INSTRUCTION. Every line from the top of the records through the line containing "S.camera = cam" should be retyped exactly; the pictures should not.

────────────────────────────────────────

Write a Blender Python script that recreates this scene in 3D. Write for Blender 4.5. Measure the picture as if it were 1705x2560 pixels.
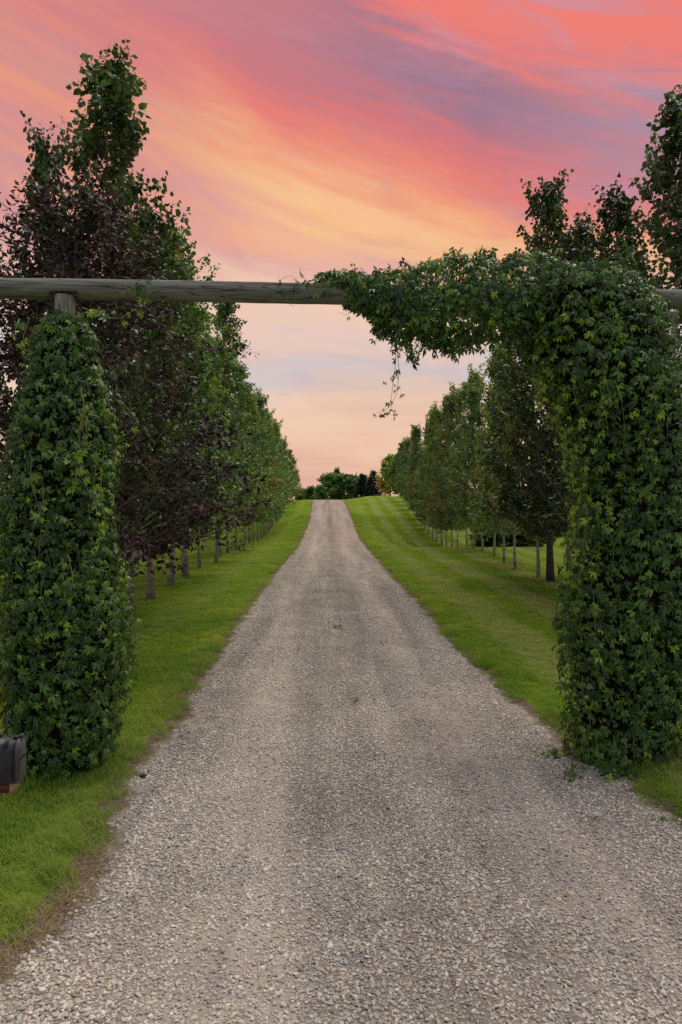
import bpy, math, random
import numpy as np
from mathutils import Matrix, Vector

for o in list(bpy.data.objects):
    bpy.data.objects.remove(o)
S = bpy.context.scene
COL = S.collection
R = math.radians
F, CX, HY, CH = 1750.0, 852.5, 1262.0, 2.2      # focal length, principal column, horizon row (pixels of a 1705 px wide frame), eye height

# ------------------------------------------------------------------ camera
cam_d = bpy.data.cameras.new('camera')
cam = bpy.data.objects.new('camera', cam_d)
COL.objects.link(cam)
cam_d.sensor_fit = 'HORIZONTAL'
cam_d.sensor_width = 36.0
cam_d.lens = F / 1705.0 * 36.0
cam_d.clip_start, cam_d.clip_end = 0.05, 3000
cam.location = (0, 0, CH)
cam.rotation_euler = (R(90) - math.atan(18.0 / F), 0, 0)
S.camera = cam

# ------------------------------------------------------------------ node helpers
class NB:
    """tiny node builder: every method returns an output socket"""
    def __init__(self, nt):
        self.nt = nt
    def new(self, t, **kw):
        n = self.nt.nodes.new(t)
        for k, v in kw.items():
            setattr(n, k, v)
        return n
    def put(self, sock, v):
        if isinstance(v, bpy.types.NodeSocket):
            self.nt.links.new(v, sock)
        elif v is not None:
            sock.default_value = v
    def m(self, op, a, b=None, c=None, clamp=False):
        n = self.new('ShaderNodeMath', operation=op, use_clamp=clamp)
        self.put(n.inputs[0], a)
        if b is not None: self.put(n.inputs[1], b)
        if c is not None: self.put(n.inputs[2], c)
        return n.outputs[0]
    def vec(self, x, y, z):
        n = self.new('ShaderNodeCombineXYZ')
        for i, v in enumerate((x, y, z)): self.put(n.inputs[i], v)
        return n.outputs[0]
    def sep(self, v):
        n = self.new('ShaderNodeSeparateXYZ'); self.put(n.inputs[0], v)
        return n.outputs
    def noise(self, vec=None, scale=5, detail=3, rough=0.5, dist=0.0, color=False):
        n = self.new('ShaderNodeTexNoise')
        if vec is not None: self.put(n.inputs['Vector'], vec)
        n.inputs['Scale'].default_value = scale
        n.inputs['Detail'].default_value = detail
        n.inputs['Roughness'].default_value = rough
        n.inputs['Distortion'].default_value = dist
        return n.outputs['Color' if color else 'Fac']
    def vor(self, vec, scale, feature='F1', out='Color', rnd=1.0):
        n = self.new('ShaderNodeTexVoronoi', feature=feature)
        if vec is not None: self.put(n.inputs['Vector'], vec)
        n.inputs['Scale'].default_value = scale
        n.inputs['Randomness'].default_value = rnd
        return n.outputs[out]
    def ramp(self, f, stops, interp='LINEAR'):
        n = self.new('ShaderNodeValToRGB')
        cr = n.color_ramp; cr.interpolation = interp
        while len(cr.elements) < len(stops): cr.elements.new(0.5)
        for e, (p, c) in zip(cr.elements, stops):
            e.position = p
            e.color = tuple(c) + (1,) if len(c) == 3 else tuple(c)
        self.put(n.inputs[0], f)
        return n.outputs[0]
    def sm(self, v, lo, hi, a=0.0, b=1.0):
        n = self.new('ShaderNodeMapRange', interpolation_type='SMOOTHSTEP')
        self.put(n.inputs[0], v)
        for i, x in enumerate((lo, hi, a, b)): n.inputs[i + 1].default_value = x
        return n.outputs[0]
    def mix(self, f, a, b, mode='MIX'):
        n = self.new('ShaderNodeMix', data_type='RGBA', blend_type=mode)
        self.put(n.inputs[0], f)
        for s, v in ((n.inputs[6], a), (n.inputs[7], b)):
            if isinstance(v, tuple) and len(v) == 3: v = v + (1,)
            self.put(s, v)
        return n.outputs[2]
    def attr(self, name, out='Fac', typ='GEOMETRY'):
        n = self.new('ShaderNodeAttribute', attribute_type=typ); n.attribute_name = name
        return n.outputs[out]
    def bump(self, h, strength=0.5, dist=0.01):
        n = self.new('ShaderNodeBump')
        n.inputs['Strength'].default_value = strength
        n.inputs['Distance'].default_value = dist
        self.put(n.inputs['Height'], h)
        return n.outputs[0]

def srgb(r, g, b):
    f = lambda c: (c / 255 / 12.92) if c <= 10 else ((c / 255 + 0.055) / 1.055) ** 2.4
    return (f(r), f(g), f(b))

def new_mat(name):
    m = bpy.data.materials.new(name); m.use_nodes = True
    m.node_tree.nodes.clear()
    nb = NB(m.node_tree)
    out = nb.new('ShaderNodeOutputMaterial')
    return m, nb, out

def principled(nb, out, base, rough=0.8, spec=0.3, normal=None, metal=0.0):
    p = nb.new('ShaderNodeBsdfPrincipled')
    if isinstance(base, tuple) and len(base) == 3: base = base + (1,)
    nb.put(p.inputs['Base Color'], base)
    nb.put(p.inputs['Roughness'], rough)
    nb.put(p.inputs['Specular IOR Level'], spec)
    nb.put(p.inputs['Metallic'], metal)
    if normal is not None: nb.put(p.inputs['Normal'], normal)
    nb.nt.links.new(p.outputs[0], out.inputs['Surface'])
    return p

# ------------------------------------------------------------------ sky and sun
SUN_EL, SUN_AZ = R(64), R(40)           # veiled sun high to the right of the drive
W = bpy.data.worlds.new('World'); S.world = W; W.use_nodes = True
W.node_tree.nodes.clear()
nb = NB(W.node_tree)
wout = nb.new('ShaderNodeOutputWorld')
tc = nb.new('ShaderNodeTexCoord').outputs['Generated']
dx, dy, dz = nb.sep(tc)
az = nb.m('ARCTAN2', dx, dy)
hor = nb.m('SQRT', nb.m('ADD', nb.m('MULTIPLY', dx, dx), nb.m('MULTIPLY', dy, dy)))
V = nb.m('TANGENT', nb.m('MINIMUM', nb.m('ARCTAN2', dz, hor), 1.35))
# cloud streaks: sloping bands high up, level ones near the horizon
slope = nb.sm(V, 0.22, 0.45, 0.06, 0.37)
# azimuth saturates so that the streak pattern closes smoothly behind the camera
azs = nb.m('SINE', nb.m('MINIMUM', nb.m('MAXIMUM', az, -1.5707), 1.5707))
back = nb.m('COSINE', az)
t0 = nb.m('ADD', V, nb.m('MULTIPLY', slope, azs))
pn = nb.vec(nb.m('MULTIPLY', dx, 1.0), nb.m('MULTIPLY', dy, 1.0), nb.m('MULTIPLY', t0, 2.2))
big = nb.noise(nb.vec(nb.m('MULTIPLY', dx, 2.6), nb.m('MULTIPLY', dy, 2.6), nb.m('MULTIPLY', t0, 4.5)), 1.0, 3, 0.55, 0.5)
streak = nb.noise(nb.vec(nb.m('MULTIPLY', dx, 4.0), nb.m('MULTIPLY', dy, 4.0), nb.m('MULTIPLY', t0, 26.0)), 1.0, 5, 0.6, 0.6)
fine = nb.noise(nb.vec(nb.m('MULTIPLY', dx, 11.0), nb.m('MULTIPLY', dy, 11.0), nb.m('MULTIPLY', t0, 60.0)), 1.0, 4, 0.6, 0.8)
warp = nb.m('ADD', nb.m('MULTIPLY', nb.m('SUBTRACT', big, 0.5), 0.20),
            nb.m('ADD', nb.m('MULTIPLY', nb.m('SUBTRACT', streak, 0.5), 0.13), nb.m('MULTIPLY', nb.m('SUBTRACT', fine, 0.5), 0.08)))
t = nb.m('ADD', t0, warp)
stops = [(-.05, (222, 178, 160)), (.02, (228, 176, 152)), (.08, (243, 204, 170)), (.135, (249, 218, 184)), (.185, (208, 206, 208)),
         (.22, (230, 206, 196)), (.28, (249, 212, 180)), (.335, (228, 172, 164)), (.375, (244, 176, 142)), (.425, (251, 188, 126)),
         (.465, (248, 152, 110)), (.51, (236, 118, 104)), (.56, (214, 106, 110)), (.60, (176, 106, 124)), (.64, (138, 106, 134)),
         (.69, (158, 108, 130)), (.72, (226, 112, 110)), (.77, (247, 116, 101)), (.81, (232, 118, 114)), (.86, (208, 122, 134)), (.92, (226, 126, 126)), (1.0, (168, 130, 156))]
lo, hi = -.05, 1.15
col = nb.ramp(nb.m('DIVIDE', nb.m('SUBTRACT', t, lo), hi - lo), [((p - lo) / (hi - lo), srgb(*[.81 * a_ + .19 * b_ for a_, b_ in zip(c, (228, 178, 172))])) for p, c in stops])
# mauve-grey gaps between the lit streaks
gap = nb.noise(nb.vec(nb.m('MULTIPLY', dx, 3.1), nb.m('MULTIPLY', dy, 3.1), nb.m('MULTIPLY', t0, 9.0)), 1.0, 4, 0.6, 0.7)
gapf = nb.m('MULTIPLY', nb.sm(gap, 0.52, 0.72), nb.sm(V, 0.25, 0.5, 0.35, 0.9))
col = nb.mix(nb.m('MULTIPLY', gapf, 0.62), col, srgb(178, 140, 158))
# overhead and behind: the glow gives way to plain grey-blue evening sky with faint pink veils
cool = nb.mix(nb.sm(gap, 0.35, 0.75), srgb(176, 186, 206), srgb(200, 190, 200))
brk = nb.m('MULTIPLY', nb.sm(azs, .16, -.12), nb.m('MULTIPLY', nb.sm(t, .56, .62), nb.sm(t, .74, .68)))
col = nb.mix(nb.m('MULTIPLY', brk, .6), col, srgb(216, 126, 128))
veil = nb.noise(nb.vec(nb.m('MULTIPLY', dx, 5.5), nb.m('MULTIPLY', dy, 5.5), nb.m('MULTIPLY', t0, 17.0)), 1.0, 5, .62, 1.0)
col = nb.mix(nb.m('MULTIPLY', nb.m('MULTIPLY', nb.sm(veil, .46, .68), nb.sm(t0, .58, .74)), .72), col, srgb(204, 146, 162))
gl = nb.m('ADD', nb.m('POWER', nb.m('DIVIDE', nb.m('SUBTRACT', azs, .02), .17), 2.0), nb.m('POWER', nb.m('DIVIDE', nb.m('SUBTRACT', t0, .425), .075), 2.0))
glow = nb.m('MULTIPLY', nb.m('EXPONENT', nb.m('MULTIPLY', gl, -1.0)), nb.m('MULTIPLY', nb.sm(streak, .30, .62), nb.sm(dy, .0, .3)))
col = nb.mix(nb.m('MULTIPLY', glow, .62), col, srgb(254, 214, 158))
pinkl = nb.m('MULTIPLY', nb.sm(azs, -.06, -.36), nb.sm(V, .22, .40))
col = nb.mix(nb.m('MULTIPLY', pinkl, .78), col, nb.mix(nb.sm(streak, .35, .7), srgb(204, 132, 140), srgb(232, 146, 124)))
pinkr = nb.m('MULTIPLY', nb.sm(azs, .16, .42), nb.m('MULTIPLY', nb.sm(V, .30, .42), nb.sm(t0, .78, .66)))
col = nb.mix(nb.m('MULTIPLY', pinkr, .6), col, nb.mix(nb.sm(streak, .38, .66), srgb(176, 150, 172), srgb(226, 138, 134)))
wback = nb.m('MAXIMUM', nb.sm(back, 0.72, -0.15), nb.sm(V, 0.85, 1.9))
col = nb.mix(wback, col, cool)
sky = nb.new('ShaderNodeTexSky', sky_type='NISHITA')
sky.sun_disc = False
sky.sun_elevation = SUN_EL
sky.sun_rotation = SUN_AZ
bg1 = nb.new('ShaderNodeBackground'); nb.put(bg1.inputs[0], col); bg1.inputs[1].default_value = 0.83
bg2 = nb.new('ShaderNodeBackground'); nb.put(bg2.inputs[0], sky.outputs[0]); bg2.inputs[1].default_value = 0.05
mx = nb.new('ShaderNodeMixShader'); mx.inputs[0].default_value = 0.04
W.node_tree.links.new(bg1.outputs[0], mx.inputs[1]); W.node_tree.links.new(bg2.outputs[0], mx.inputs[2])
W.node_tree.links.new(mx.outputs[0], wout.inputs['Surface'])

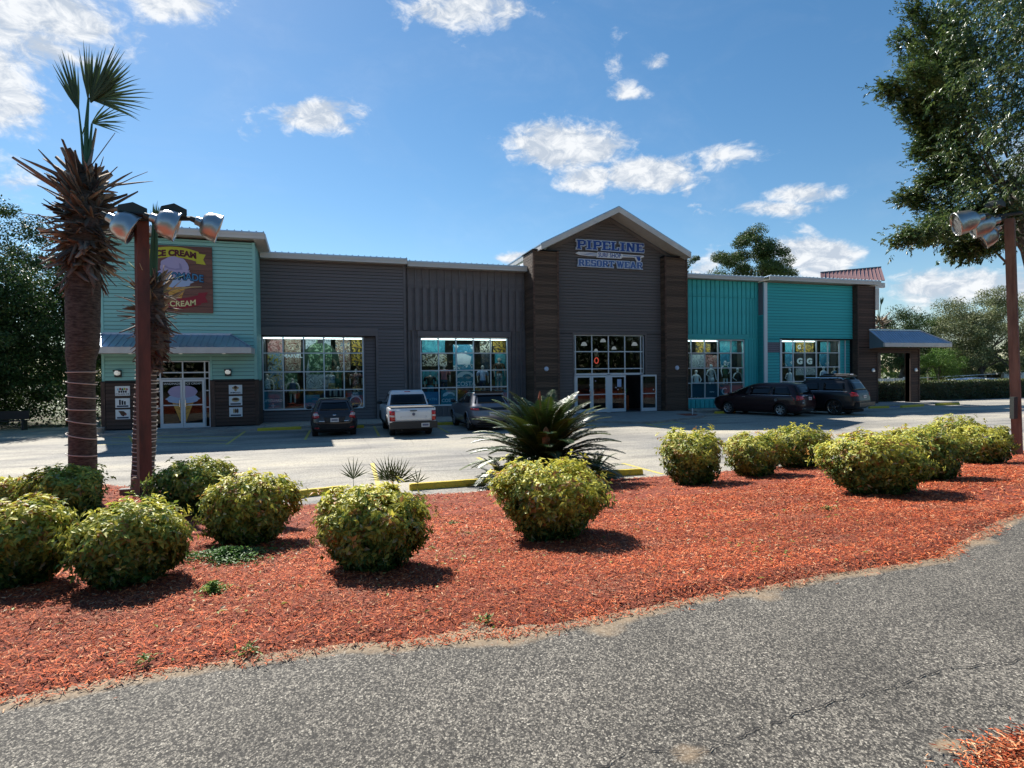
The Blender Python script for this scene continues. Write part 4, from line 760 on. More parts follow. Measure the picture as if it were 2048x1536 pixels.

────────────────────────────────────────

EXERCISE OUTPUT.
Write a Blender Python script that recreates this scene in 3D. Write for Blender 4.5. Measure the picture as if it were 1705x2560 pixels.
import bpy, math, random
import numpy as np
from mathutils import Matrix, Vector

for o in list(bpy.data.objects):
    bpy.data.objects.remove(o)
S = bpy.context.scene
COL = S.collection
R = math.radians
F, CX, HY, CH = 1750.0, 852.5, 1262.0, 2.2      # focal length, principal column, horizon row (pixels of a 1705 px wide frame), eye height

# ------------------------------------------------------------------ camera
cam_d = bpy.data.cameras.new('camera')
cam = bpy.data.objects.new('camera', cam_d)
COL.objects.link(cam)
cam_d.sensor_fit = 'HORIZONTAL'
cam_d.sensor_width = 36.0
cam_d.lens = F / 1705.0 * 36.0
cam_d.clip_start, cam_d.clip_end = 0.05, 3000
cam.location = (0, 0, CH)
cam.rotation_euler = (R(90) - math.atan(18.0 / F), 0, 0)
S.camera = cam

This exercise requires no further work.